> [SOURCE EXCERPT]
-=-=-

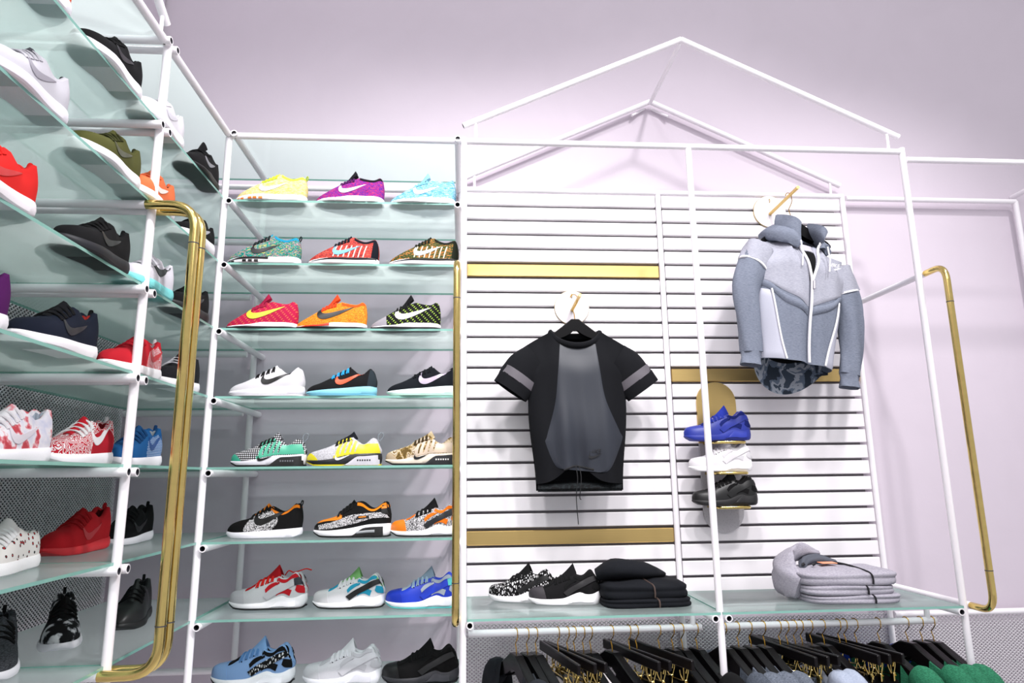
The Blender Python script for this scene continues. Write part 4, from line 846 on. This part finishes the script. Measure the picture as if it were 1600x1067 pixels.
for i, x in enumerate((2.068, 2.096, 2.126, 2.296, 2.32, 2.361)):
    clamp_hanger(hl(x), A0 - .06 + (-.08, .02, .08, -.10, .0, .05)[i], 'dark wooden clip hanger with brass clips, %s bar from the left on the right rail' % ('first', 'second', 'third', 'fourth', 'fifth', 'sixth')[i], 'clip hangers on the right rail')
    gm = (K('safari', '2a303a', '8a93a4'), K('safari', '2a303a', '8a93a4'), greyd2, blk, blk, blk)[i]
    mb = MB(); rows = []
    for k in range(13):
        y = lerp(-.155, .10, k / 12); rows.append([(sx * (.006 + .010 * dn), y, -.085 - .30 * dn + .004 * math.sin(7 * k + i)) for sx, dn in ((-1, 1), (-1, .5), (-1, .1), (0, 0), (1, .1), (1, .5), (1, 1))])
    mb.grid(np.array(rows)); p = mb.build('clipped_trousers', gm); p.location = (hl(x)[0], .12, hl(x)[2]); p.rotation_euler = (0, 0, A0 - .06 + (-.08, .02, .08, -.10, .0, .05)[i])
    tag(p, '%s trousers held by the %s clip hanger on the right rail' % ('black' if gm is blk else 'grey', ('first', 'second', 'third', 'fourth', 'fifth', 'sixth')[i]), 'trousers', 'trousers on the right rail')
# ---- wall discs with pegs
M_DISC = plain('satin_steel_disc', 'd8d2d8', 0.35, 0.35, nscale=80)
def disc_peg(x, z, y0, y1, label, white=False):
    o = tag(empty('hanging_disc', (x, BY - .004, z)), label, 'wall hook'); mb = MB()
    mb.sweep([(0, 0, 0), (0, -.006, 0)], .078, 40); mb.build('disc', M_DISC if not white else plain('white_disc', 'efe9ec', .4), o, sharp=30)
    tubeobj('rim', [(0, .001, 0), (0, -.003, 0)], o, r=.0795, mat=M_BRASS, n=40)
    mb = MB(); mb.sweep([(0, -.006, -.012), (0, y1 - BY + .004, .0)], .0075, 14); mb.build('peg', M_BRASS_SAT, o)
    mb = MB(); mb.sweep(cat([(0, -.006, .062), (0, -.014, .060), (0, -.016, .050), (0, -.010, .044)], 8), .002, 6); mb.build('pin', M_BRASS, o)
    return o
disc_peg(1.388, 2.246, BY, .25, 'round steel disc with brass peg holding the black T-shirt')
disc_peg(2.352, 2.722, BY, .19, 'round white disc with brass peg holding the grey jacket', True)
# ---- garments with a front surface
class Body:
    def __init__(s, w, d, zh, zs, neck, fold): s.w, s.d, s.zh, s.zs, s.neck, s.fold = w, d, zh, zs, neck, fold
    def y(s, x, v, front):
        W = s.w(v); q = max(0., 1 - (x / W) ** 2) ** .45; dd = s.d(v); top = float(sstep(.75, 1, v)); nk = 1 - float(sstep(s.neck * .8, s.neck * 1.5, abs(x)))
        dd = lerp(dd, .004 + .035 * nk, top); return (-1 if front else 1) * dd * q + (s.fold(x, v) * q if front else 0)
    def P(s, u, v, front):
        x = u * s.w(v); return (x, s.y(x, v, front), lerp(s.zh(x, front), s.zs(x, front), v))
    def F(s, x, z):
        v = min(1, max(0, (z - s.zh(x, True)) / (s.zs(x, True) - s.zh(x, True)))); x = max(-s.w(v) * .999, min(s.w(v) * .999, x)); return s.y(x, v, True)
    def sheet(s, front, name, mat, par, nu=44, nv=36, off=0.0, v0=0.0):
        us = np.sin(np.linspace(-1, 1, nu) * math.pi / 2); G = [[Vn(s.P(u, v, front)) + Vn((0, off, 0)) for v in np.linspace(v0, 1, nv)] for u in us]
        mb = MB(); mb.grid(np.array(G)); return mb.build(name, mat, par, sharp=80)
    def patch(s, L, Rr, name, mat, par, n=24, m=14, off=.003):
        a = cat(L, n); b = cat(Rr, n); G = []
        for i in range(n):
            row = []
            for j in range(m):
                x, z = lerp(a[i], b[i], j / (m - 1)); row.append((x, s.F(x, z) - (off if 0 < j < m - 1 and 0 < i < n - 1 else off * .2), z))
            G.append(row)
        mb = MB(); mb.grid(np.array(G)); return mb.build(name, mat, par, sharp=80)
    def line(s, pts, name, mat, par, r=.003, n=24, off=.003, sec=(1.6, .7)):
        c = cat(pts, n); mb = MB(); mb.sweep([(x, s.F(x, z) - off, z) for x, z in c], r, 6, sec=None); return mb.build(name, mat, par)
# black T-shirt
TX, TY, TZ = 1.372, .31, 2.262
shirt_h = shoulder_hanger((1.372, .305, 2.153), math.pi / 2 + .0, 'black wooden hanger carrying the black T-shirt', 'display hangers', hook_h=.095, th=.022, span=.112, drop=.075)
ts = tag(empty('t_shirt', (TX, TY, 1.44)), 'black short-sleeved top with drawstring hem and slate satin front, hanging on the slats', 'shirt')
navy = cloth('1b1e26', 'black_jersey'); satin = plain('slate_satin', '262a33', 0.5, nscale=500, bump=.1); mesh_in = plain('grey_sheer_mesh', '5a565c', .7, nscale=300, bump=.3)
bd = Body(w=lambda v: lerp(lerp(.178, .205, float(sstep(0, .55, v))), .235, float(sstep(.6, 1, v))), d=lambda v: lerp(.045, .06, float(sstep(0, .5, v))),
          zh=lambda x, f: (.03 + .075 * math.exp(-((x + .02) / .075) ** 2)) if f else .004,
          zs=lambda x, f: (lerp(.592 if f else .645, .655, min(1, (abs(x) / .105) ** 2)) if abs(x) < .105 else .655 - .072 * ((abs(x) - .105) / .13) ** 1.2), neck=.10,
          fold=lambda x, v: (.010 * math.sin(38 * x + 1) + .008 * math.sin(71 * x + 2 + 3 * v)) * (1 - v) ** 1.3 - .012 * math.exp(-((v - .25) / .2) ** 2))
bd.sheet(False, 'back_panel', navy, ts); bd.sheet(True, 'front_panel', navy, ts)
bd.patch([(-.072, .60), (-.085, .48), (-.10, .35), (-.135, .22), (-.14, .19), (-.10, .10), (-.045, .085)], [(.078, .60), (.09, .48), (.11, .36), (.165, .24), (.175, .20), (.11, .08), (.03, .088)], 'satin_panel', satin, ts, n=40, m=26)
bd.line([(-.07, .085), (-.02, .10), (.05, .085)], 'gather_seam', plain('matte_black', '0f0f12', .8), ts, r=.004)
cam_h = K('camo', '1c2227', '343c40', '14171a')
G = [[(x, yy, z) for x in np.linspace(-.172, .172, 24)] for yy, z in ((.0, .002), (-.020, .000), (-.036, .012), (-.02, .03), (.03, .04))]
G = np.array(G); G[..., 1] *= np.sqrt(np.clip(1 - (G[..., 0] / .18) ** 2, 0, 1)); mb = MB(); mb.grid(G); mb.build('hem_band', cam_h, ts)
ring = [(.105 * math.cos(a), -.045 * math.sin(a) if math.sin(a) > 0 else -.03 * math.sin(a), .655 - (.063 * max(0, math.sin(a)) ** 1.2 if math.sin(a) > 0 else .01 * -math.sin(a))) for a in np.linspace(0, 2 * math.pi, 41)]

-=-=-

Every line of text is to be repeated exactly; pictures are left out.

The Blender Python script for this scene continues. Write part 4, from line 846 on. This part finishes the script. Measure the picture as if it were 1600x1067 pixels.
for i, x in enumerate((2.068, 2.096, 2.126, 2.296, 2.32, 2.361)):
    clamp_hanger(hl(x), A0 - .06 + (-.08, .02, .08, -.10, .0, .05)[i], 'dark wooden clip hanger with brass clips, %s bar from the left on the right rail' % ('first', 'second', 'third', 'fourth', 'fifth', 'sixth')[i], 'clip hangers on the right rail')
    gm = (K('safari', '2a303a', '8a93a4'), K('safari', '2a303a', '8a93a4'), greyd2, blk, blk, blk)[i]
    mb = MB(); rows = []
    for k in range(13):
        y = lerp(-.155, .10, k / 12); rows.append([(sx * (.006 + .010 * dn), y, -.085 - .30 * dn + .004 * math.sin(7 * k + i)) for sx, dn in ((-1, 1), (-1, .5), (-1, .1), (0, 0), (1, .1), (1, .5), (1, 1))])
    mb.grid(np.array(rows)); p = mb.build('clipped_trousers', gm); p.location = (hl(x)[0], .12, hl(x)[2]); p.rotation_euler = (0, 0, A0 - .06 + (-.08, .02, .08, -.10, .0, .05)[i])
    tag(p, '%s trousers held by the %s clip hanger on the right rail' % ('black' if gm is blk else 'grey', ('first', 'second', 'third', 'fourth', 'fifth', 'sixth')[i]), 'trousers', 'trousers on the right rail')
# ---- wall discs with pegs
M_DISC = plain('satin_steel_disc', 'd8d2d8', 0.35, 0.35, nscale=80)
def disc_peg(x, z, y0, y1, label, white=False):
    o = tag(empty('hanging_disc', (x, BY - .004, z)), label, 'wall hook'); mb = MB()
    mb.sweep([(0, 0, 0), (0, -.006, 0)], .078, 40); mb.build('disc', M_DISC if not white else plain('white_disc', 'efe9ec', .4), o, sharp=30)
    tubeobj('rim', [(0, .001, 0), (0, -.003, 0)], o, r=.0795, mat=M_BRASS, n=40)
    mb = MB(); mb.sweep([(0, -.006, -.012), (0, y1 - BY + .004, .0)], .0075, 14); mb.build('peg', M_BRASS_SAT, o)
    mb = MB(); mb.sweep(cat([(0, -.006, .062), (0, -.014, .060), (0, -.016, .050), (0, -.010, .044)], 8), .002, 6); mb.build('pin', M_BRASS, o)
    return o
disc_peg(1.388, 2.246, BY, .25, 'round steel disc with brass peg holding the black T-shirt')
disc_peg(2.352, 2.722, BY, .19, 'round white disc with brass peg holding the grey jacket', True)
# ---- garments with a front surface
class Body:
    def __init__(s, w, d, zh, zs, neck, fold): s.w, s.d, s.zh, s.zs, s.neck, s.fold = w, d, zh, zs, neck, fold
    def y(s, x, v, front):
        W = s.w(v); q = max(0., 1 - (x / W) ** 2) ** .45; dd = s.d(v); top = float(sstep(.75, 1, v)); nk = 1 - float(sstep(s.neck * .8, s.neck * 1.5, abs(x)))
        dd = lerp(dd, .004 + .035 * nk, top); return (-1 if front else 1) * dd * q + (s.fold(x, v) * q if front else 0)
    def P(s, u, v, front):
        x = u * s.w(v); return (x, s.y(x, v, front), lerp(s.zh(x, front), s.zs(x, front), v))
    def F(s, x, z):
        v = min(1, max(0, (z - s.zh(x, True)) / (s.zs(x, True) - s.zh(x, True)))); x = max(-s.w(v) * .999, min(s.w(v) * .999, x)); return s.y(x, v, True)
    def sheet(s, front, name, mat, par, nu=44, nv=36, off=0.0, v0=0.0):
        us = np.sin(np.linspace(-1, 1, nu) * math.pi / 2); G = [[Vn(s.P(u, v, front)) + Vn((0, off, 0)) for v in np.linspace(v0, 1, nv)] for u in us]
        mb = MB(); mb.grid(np.array(G)); return mb.build(name, mat, par, sharp=80)
    def patch(s, L, Rr, name, mat, par, n=24, m=14, off=.003):
        a = cat(L, n); b = cat(Rr, n); G = []
        for i in range(n):
            row = []
            for j in range(m):
                x, z = lerp(a[i], b[i], j / (m - 1)); row.append((x, s.F(x, z) - (off if 0 < j < m - 1 and 0 < i < n - 1 else off * .2), z))
            G.append(row)
        mb = MB(); mb.grid(np.array(G)); return mb.build(name, mat, par, sharp=80)
    def line(s, pts, name, mat, par, r=.003, n=24, off=.003, sec=(1.6, .7)):
        c = cat(pts, n); mb = MB(); mb.sweep([(x, s.F(x, z) - off, z) for x, z in c], r, 6, sec=None); return mb.build(name, mat, par)
# black T-shirt
TX, TY, TZ = 1.372, .31, 2.262
shirt_h = shoulder_hanger((1.372, .305, 2.153), math.pi / 2 + .0, 'black wooden hanger carrying the black T-shirt', 'display hangers', hook_h=.095, th=.022, span=.112, drop=.075)
ts = tag(empty('t_shirt', (TX, TY, 1.44)), 'black short-sleeved top with drawstring hem and slate satin front, hanging on the slats', 'shirt')
navy = cloth('1b1e26', 'black_jersey'); satin = plain('slate_satin', '262a33', 0.5, nscale=500, bump=.1); mesh_in = plain('grey_sheer_mesh', '5a565c', .7, nscale=300, bump=.3)
bd = Body(w=lambda v: lerp(lerp(.178, .205, float(sstep(0, .55, v))), .235, float(sstep(.6, 1, v))), d=lambda v: lerp(.045, .06, float(sstep(0, .5, v))),
          zh=lambda x, f: (.03 + .075 * math.exp(-((x + .02) / .075) ** 2)) if f else .004,
          zs=lambda x, f: (lerp(.592 if f else .645, .655, min(1, (abs(x) / .105) ** 2)) if abs(x) < .105 else .655 - .072 * ((abs(x) - .105) / .13) ** 1.2), neck=.10,
          fold=lambda x, v: (.010 * math.sin(38 * x + 1) + .008 * math.sin(71 * x + 2 + 3 * v)) * (1 - v) ** 1.3 - .012 * math.exp(-((v - .25) / .2) ** 2))
bd.sheet(False, 'back_panel', navy, ts); bd.sheet(True, 'front_panel', navy, ts)
bd.patch([(-.072, .60), (-.085, .48), (-.10, .35), (-.135, .22), (-.14, .19), (-.10, .10), (-.045, .085)], [(.078, .60), (.09, .48), (.11, .36), (.165, .24), (.175, .20), (.11, .08), (.03, .088)], 'satin_panel', satin, ts, n=40, m=26)
bd.line([(-.07, .085), (-.02, .10), (.05, .085)], 'gather_seam', plain('matte_black', '0f0f12', .8), ts, r=.004)
cam_h = K('camo', '1c2227', '343c40', '14171a')
G = [[(x, yy, z) for x in np.linspace(-.172, .172, 24)] for yy, z in ((.0, .002), (-.020, .000), (-.036, .012), (-.02, .03), (.03, .04))]
G = np.array(G); G[..., 1] *= np.sqrt(np.clip(1 - (G[..., 0] / .18) ** 2, 0, 1)); mb = MB(); mb.grid(G); mb.build('hem_band', cam_h, ts)
ring = [(.105 * math.cos(a), -.045 * math.sin(a) if math.sin(a) > 0 else -.03 * math.sin(a), .655 - (.063 * max(0, math.sin(a)) ** 1.2 if math.sin(a) > 0 else .01 * -math.sin(a))) for a in np.linspace(0, 2 * math.pi, 41)]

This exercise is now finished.